• **WORK TO COMPLETE**:
Extract every line that contains the string "part".
====
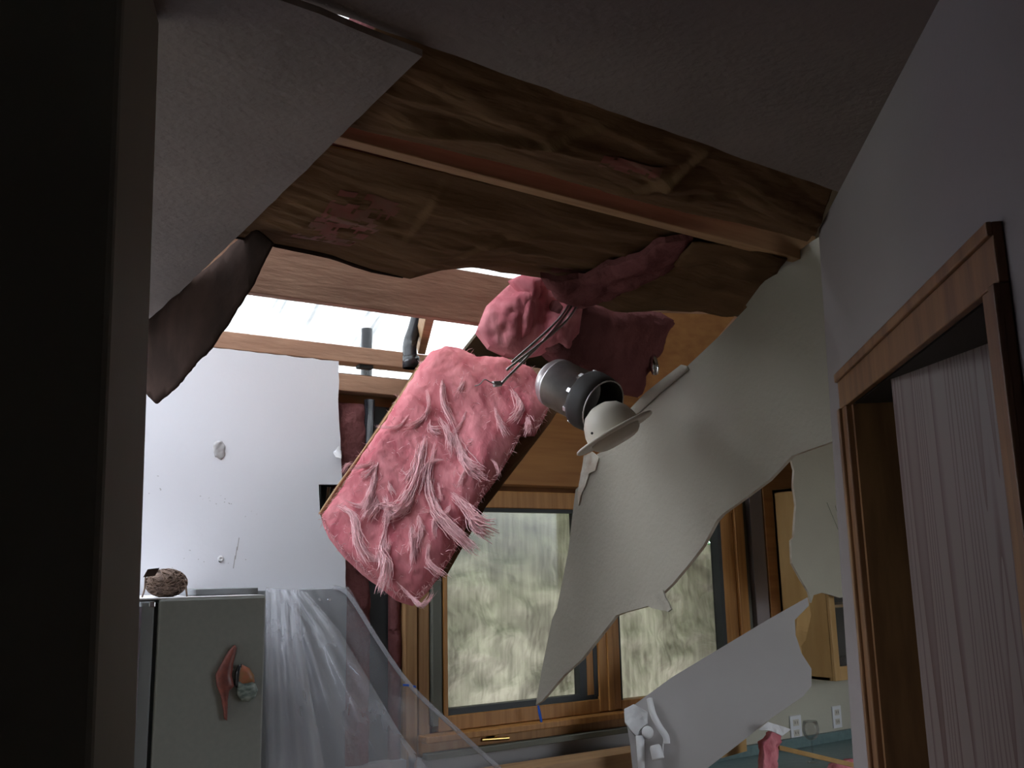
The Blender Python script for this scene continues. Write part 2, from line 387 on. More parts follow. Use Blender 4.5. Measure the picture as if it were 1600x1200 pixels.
# door 1: casing, jambs and the slab standing ajar
dr = struct_root('door_1', dw(t_open0, 0))
def casing(name, t0, z0, t1, z1):
    p = join(wquad_c(t0, z0, t1, z1, -.018), )
    return mesh(name, *p, 'oak', dr, bevel=.004)
def wquad_c(t0, z0, t1, z1, k, th=None): return obox_g(dw(t0, z0, k), DU*(t1-t0), DN*(-k if th is None else th), (0, 0, z1-z0))
for (a, b) in ((to_f-CW, to_f), (tn_o, tn_o+CW)):
    g = join(wquad_c(a, 0, b, ZO, -.016), wquad_c(a+(.046 if b > 2 else 0), 0, b-(0 if b > 2 else .046), ZO, -.024, .01))
    mesh('casing', *g, 'oak', dr, bevel=.003)
g = join(wquad_c(tn_o, ZO, to_f, ZT, -.016), wquad_c(tn_o, ZT-.022, to_f, ZT, -.024, .01))
mesh('head_casing', *g, 'oak', dr, bevel=.003)
g = join(wquad_c(t_open0, 0, t_open0+.018, ZO, -.002, .12), wquad_c(t_open1-.018, 0, t_open1, ZO, -.002, .12))
mesh('jamb', *g, 'oak', dr)
mesh('head_shade_strip', *wquad_c(t_open0+.02, ZO, t_open1-.02, ZO+.008, .004, .10), 'can_dark', dr)  # thin strip coloured near black to stand for the unlit gap at the head
s0 = pn(1391, 588, DN, DD+.012); s1 = pz(1570, 521, s0.z)
dv = (s1-s0); dv.z = 0; dv.normalize(); s0 = s0
sn = Vector((0, 0, 1)).cross(dv)
if sn.dot(DN) < 0: sn = -sn
g = obox_g((s0.x, s0.y, .01), dv*.76, sn*.035, (0, 0, s0.z-.01))
mesh('door_slab', *g, 'door_oak', dr, bevel=.002)

# ---- window wall: white drywall on the left part
tl_, tr_ = py(215, 532, YW), py(528, 564, YW)
Zp = 2.545
XW = py(529, 600, YW).x
zb = 1.575
poly = [Vector((-3, YW, 0)), Vector((XW+.02, YW, 0)), Vector((XW+.045, YW, zb)), Vector((XW+.03, YW, 1.9)), py(534, 806, YW), py(500, 803, YW), py(498, 757, YW), py(535, 757, YW), py(533, 716, YW), py(529, 640, YW), Vector((XW, YW, Zp)), Vector((-3, YW, Zp))]
wb = slab('wall_back', ragged(poly, .006, .04, idx=[1, 2, 3, 8, 9, 10], seed=1), (0, -1, 0), .013, 'wall_white', mside='gypsum', step=9); wb['kind'] = 'structure'
# marks on it: spackle blob, wall anchor, torn paper, scuffs
g = slab_g([py(x, y, YW-.0005) for x, y in ((333, 694), (338, 689), (347, 689), (352, 697), (352, 712), (346, 719), (336, 714), (333, 704))], (0, -1, 0), .0005, res=.006, front=lambda p, d: min(d, .004)+.003*fbm(p*90))
wp = mesh('spackle_patch', g[0], g[1], 'spackle', wb, smooth=True)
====
• **EXERCISE ANSWER**:
The Blender Python script for this scene continues. Write part 2, from line 387 on. More parts follow. Use Blender 4.5. Measure the picture as if it were 1600x1200 pixels.
# ---- window wall: white drywall on the left part